> [Exercise details] Starting at the first line of the data below, write out each line exactly until you reach the line containing "from mathutils.geometry import", and include that line too.

> [Stored data]
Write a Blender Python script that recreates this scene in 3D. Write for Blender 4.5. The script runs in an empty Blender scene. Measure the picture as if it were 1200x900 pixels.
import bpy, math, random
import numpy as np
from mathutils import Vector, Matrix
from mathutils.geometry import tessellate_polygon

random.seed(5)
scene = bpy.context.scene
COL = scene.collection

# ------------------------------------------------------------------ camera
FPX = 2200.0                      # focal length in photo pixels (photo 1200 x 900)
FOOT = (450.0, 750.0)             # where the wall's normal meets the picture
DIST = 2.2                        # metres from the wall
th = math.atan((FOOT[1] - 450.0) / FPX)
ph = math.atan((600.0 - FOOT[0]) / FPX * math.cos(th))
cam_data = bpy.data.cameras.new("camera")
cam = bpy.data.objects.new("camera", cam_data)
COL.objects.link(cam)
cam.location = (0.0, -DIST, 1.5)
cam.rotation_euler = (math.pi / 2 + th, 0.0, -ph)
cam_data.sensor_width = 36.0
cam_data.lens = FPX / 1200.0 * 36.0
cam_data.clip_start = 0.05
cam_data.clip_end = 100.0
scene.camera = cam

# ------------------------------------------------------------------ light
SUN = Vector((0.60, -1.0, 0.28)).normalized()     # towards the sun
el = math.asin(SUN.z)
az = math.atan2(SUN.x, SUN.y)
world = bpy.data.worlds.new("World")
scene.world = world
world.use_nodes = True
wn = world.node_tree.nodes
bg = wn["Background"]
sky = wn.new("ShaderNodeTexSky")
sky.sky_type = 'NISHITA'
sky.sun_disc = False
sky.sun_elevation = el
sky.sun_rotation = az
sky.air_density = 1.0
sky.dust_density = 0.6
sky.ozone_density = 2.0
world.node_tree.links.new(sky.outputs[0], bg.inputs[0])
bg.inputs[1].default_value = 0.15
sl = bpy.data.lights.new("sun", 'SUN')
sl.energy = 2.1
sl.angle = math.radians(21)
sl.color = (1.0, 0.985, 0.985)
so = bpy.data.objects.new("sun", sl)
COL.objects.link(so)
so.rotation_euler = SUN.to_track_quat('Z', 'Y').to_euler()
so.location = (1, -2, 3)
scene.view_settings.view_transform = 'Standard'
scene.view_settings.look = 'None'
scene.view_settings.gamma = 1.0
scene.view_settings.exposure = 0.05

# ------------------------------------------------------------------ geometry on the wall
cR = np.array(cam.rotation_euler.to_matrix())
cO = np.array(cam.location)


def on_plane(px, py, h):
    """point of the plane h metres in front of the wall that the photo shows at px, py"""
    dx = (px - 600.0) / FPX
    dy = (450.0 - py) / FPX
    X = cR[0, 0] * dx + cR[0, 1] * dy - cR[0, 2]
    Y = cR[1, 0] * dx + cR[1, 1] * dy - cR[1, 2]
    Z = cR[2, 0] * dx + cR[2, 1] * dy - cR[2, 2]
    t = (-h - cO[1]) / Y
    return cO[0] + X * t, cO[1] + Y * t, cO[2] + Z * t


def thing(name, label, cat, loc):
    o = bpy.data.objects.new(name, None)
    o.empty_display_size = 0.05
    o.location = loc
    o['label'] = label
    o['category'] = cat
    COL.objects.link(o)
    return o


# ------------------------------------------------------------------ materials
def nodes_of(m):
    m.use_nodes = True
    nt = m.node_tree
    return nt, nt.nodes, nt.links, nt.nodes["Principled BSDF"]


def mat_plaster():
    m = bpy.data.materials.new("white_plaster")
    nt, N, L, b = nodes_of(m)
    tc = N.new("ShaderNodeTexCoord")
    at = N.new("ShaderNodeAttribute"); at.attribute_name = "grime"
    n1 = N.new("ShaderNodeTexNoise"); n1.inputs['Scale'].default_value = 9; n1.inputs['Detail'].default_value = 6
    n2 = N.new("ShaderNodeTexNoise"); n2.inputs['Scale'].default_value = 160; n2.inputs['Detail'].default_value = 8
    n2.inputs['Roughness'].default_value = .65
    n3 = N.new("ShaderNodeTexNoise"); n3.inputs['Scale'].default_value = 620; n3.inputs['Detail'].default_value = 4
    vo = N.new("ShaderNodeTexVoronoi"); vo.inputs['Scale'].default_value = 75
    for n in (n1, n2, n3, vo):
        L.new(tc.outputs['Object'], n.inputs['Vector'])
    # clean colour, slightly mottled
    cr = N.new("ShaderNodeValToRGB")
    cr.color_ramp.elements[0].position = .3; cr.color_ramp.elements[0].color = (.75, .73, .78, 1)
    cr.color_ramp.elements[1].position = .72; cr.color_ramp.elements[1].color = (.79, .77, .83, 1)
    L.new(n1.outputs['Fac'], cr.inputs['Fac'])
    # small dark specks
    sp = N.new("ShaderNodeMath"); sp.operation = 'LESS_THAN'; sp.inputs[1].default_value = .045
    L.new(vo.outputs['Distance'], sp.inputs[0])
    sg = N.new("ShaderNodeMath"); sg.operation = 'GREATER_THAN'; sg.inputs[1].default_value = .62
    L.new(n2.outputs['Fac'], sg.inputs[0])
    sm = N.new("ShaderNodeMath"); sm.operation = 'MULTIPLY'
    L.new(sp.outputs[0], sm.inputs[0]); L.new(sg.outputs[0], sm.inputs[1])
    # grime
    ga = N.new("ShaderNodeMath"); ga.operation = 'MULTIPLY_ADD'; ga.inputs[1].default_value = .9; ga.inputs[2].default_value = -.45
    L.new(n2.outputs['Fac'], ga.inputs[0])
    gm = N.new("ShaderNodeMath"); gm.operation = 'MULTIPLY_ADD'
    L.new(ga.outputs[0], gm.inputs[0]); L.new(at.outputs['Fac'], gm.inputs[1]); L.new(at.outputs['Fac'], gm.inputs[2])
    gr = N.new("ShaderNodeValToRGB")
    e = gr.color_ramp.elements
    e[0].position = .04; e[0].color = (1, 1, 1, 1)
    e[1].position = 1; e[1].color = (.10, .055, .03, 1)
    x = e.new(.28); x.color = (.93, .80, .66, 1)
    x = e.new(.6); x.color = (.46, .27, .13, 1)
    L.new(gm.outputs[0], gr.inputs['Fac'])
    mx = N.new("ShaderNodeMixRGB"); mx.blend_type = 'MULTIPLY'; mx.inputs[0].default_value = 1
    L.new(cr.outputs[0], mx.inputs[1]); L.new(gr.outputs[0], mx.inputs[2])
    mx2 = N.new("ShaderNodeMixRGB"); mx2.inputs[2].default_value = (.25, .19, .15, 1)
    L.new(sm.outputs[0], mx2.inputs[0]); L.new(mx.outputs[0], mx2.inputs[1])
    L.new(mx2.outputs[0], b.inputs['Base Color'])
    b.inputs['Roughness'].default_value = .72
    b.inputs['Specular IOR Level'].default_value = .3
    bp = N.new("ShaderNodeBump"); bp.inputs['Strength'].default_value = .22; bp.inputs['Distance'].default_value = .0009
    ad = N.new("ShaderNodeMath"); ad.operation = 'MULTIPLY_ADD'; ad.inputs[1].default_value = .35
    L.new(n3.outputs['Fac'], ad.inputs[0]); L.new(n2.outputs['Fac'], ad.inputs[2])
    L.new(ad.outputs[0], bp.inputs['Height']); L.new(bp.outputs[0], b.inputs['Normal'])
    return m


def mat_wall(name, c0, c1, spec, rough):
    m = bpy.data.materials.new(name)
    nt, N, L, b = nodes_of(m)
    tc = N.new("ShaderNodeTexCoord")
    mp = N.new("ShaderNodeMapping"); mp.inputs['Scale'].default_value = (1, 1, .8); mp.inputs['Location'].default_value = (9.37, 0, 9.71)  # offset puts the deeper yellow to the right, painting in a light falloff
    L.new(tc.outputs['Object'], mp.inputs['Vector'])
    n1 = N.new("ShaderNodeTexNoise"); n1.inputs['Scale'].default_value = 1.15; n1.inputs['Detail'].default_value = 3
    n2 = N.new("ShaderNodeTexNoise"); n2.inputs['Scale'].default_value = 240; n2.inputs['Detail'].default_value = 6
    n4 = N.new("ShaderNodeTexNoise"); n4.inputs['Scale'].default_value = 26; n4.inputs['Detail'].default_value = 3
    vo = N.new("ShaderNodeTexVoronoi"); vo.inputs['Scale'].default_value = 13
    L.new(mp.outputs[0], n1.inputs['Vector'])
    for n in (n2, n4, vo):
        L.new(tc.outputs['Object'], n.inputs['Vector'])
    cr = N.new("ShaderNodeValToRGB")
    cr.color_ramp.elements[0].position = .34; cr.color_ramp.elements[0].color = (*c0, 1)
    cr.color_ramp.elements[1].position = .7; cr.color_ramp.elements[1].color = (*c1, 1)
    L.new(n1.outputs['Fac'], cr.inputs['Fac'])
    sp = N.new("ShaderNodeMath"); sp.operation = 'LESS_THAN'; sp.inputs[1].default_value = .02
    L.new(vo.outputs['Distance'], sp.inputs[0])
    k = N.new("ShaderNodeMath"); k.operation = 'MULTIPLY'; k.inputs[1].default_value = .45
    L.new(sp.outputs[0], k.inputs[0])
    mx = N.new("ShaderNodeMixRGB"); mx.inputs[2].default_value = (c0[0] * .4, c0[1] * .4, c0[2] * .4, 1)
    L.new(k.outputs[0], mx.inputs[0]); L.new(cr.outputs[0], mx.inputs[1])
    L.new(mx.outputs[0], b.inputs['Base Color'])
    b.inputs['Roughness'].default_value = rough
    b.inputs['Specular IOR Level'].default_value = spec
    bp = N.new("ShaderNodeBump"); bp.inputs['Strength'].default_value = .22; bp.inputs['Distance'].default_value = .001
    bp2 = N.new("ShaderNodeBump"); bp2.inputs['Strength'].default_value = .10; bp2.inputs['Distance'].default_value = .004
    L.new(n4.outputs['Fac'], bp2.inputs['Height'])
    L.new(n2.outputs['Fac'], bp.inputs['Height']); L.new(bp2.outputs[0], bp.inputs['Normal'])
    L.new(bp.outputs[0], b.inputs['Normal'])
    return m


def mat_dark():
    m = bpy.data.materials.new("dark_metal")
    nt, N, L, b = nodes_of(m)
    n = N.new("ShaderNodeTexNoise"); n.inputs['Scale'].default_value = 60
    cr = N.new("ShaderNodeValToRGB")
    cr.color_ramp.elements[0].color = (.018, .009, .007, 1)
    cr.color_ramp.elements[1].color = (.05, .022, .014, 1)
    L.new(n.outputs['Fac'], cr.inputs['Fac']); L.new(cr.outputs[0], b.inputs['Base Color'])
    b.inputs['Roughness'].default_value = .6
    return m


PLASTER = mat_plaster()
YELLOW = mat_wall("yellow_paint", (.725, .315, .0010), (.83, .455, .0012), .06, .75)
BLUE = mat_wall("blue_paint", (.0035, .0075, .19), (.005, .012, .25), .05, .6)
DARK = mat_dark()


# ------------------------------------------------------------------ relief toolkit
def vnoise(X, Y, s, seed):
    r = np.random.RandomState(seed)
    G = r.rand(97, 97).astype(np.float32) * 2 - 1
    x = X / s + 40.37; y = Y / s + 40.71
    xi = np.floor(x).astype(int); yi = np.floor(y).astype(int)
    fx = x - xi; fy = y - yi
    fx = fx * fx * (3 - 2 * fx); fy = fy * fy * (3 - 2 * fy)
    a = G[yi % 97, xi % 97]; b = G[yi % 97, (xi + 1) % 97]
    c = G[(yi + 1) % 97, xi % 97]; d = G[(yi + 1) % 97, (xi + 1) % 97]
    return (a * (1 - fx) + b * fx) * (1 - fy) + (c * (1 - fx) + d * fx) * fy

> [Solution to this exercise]
Write a Blender Python script that recreates this scene in 3D. Write for Blender 4.5. The script runs in an empty Blender scene. Measure the picture as if it were 1200x900 pixels.
import bpy, math, random
import numpy as np
from mathutils import Vector, Matrix
from mathutils.geometry import tessellate_polygon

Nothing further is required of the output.